Le Affinità di Confine

Una mostra fotografica al Magazzino delle Idee di Trieste dal 3 luglio esplora un secolo di architettura transfrontaliera attraverso dittici visivi che rivelano connessioni, divergenze e memorie condivise.
Comunicato stampa
Una mostra fotografica al Magazzino delle Idee di Trieste dal 3 luglio esplora un secolo di architettura transfrontaliera attraverso dittici visivi che rivelano connessioni, divergenze e memorie condivise. La mostra si inserisce all’interno del programma di “GO! 2025&Friends”, il cartellone di eventi - collegato al programma ufficiale di “GO!2025 Nova Gorica - Gorizia Capitale europea della Cultura” - che coinvolge tutta la regione Friuli Venezia Giulia.

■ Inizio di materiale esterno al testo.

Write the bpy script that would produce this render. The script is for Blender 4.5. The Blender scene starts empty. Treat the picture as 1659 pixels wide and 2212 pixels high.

Trieste, 2 luglio 2025 – Esplorare i linguaggi architettonici sviluppatisi tra Friuli Venezia Giulia e Slovenia, territori separati da confini mutevoli, ma uniti da stratificazioni storiche, culturali e politiche, non per raccontare una storia esaustiva dell’architettura nella dimensione transfrontaliera, quanto per proporre un confronto visivo e critico tra edifici emblematici, facendo emergere affinità, divergenze e contaminazioni.
È questo l’obiettivo della mostra Le Affinità di Confine. Architetture tra Friuli Venezia Giulia e Slovenia, curata da Luka Skansi e Paolo Nicoloso, con le fotografie di Roberto Conte e Miran Kambič, che si aprirà al pubblico il 3 luglio 2025 nel suggestivo spazio del Magazzino delle Idee, affacciato sul porto di Trieste.
Sviluppata a partire da una proposta di Guido Comis dell’Ente Regionale per il Patrimonio Culturale del Friuli Venezia Giulia (ERPAC), la mostra si inserisce all’interno del programma di “GO! 2025&Friends”, il cartellone di eventi - collegato al programma ufficiale di “GO!2025 Nova Gorica - Gorizia Capitale europea della Cultura” - che coinvolge tutta la regione Friuli Venezia Giulia.
L’architettura è qui letta come espressione di miti identitari, poteri e memorie collettive. I curatori rifiutano una narrazione univoca: preferiscono il metodo del dittico, accostando oltre cinquanta coppie di edifici costruiti nei due paesi, raggruppati per epoca, funzione o tematica.
Dall’epoca austro-ungarica fino alla Jugoslavia socialista, passando per le stagioni dei modernismi e dei regionalismi, fino alle più recenti tendenze, la mostra fa emergere sia specificità locali che influenze transnazionali, sottolineando la porosità dei confini culturali.
Elemento centrale è la dialettica tra edifici “gemelli” per funzione, ma diversi per linguaggio, ideologia o contesto. Un esercizio critico e visivo, arricchito dallo sguardo esperto dei fotografi, capaci di restituire attraverso l’immagine sia il contesto urbano che il dettaglio materico.
I dittici presentano edifici della stessa tipologia e ripercorrono tre momenti: gli anni a ridosso della Prima guerra mondiale, il periodo tra le due guerre, e i decenni dal secondo dopoguerra fino alla caduta del Muro di Berlino e alla nascita della Repubblica Slovena. Un percorso visivo e concettuale affidato alle fotografie di Roberto Conte e Miran Kambič, due maestri del racconto dello spazio costruito.
L’architettura è così riaffermata come fatto vivo: non solo documento storico, ma parte integrante del nostro presente, capace di incidere sul paesaggio e sulla coscienza collettiva. La mostra invita a riflettere sul costruito come testimonianza viva di convivenze, tensioni e identità condivise.
I fotografi sono stati chiamati a ripensare i punti di vista nella prospettiva del confronto. L’esclusività dell’inquadratura o dell’architettura lascia spazio al dialogo visivo, alla dialettica tra forme, materiali e ideologie.
“Essa è viva, rappresenta un fatto fisico – spiegano i curatori – che con la propria forma, dimensioni, spazialità, relazioni urbane o ambientali partecipa al tempo presente. È un’espressione culturale che si trasmette e si radica nelle nostre menti anche senza che ce ne accorgiamo”.
Accompagna la mostra un elegante catalogo che documenta il lavoro di ricerca transfrontaliero stampato per i tipi di Gaspari Editore.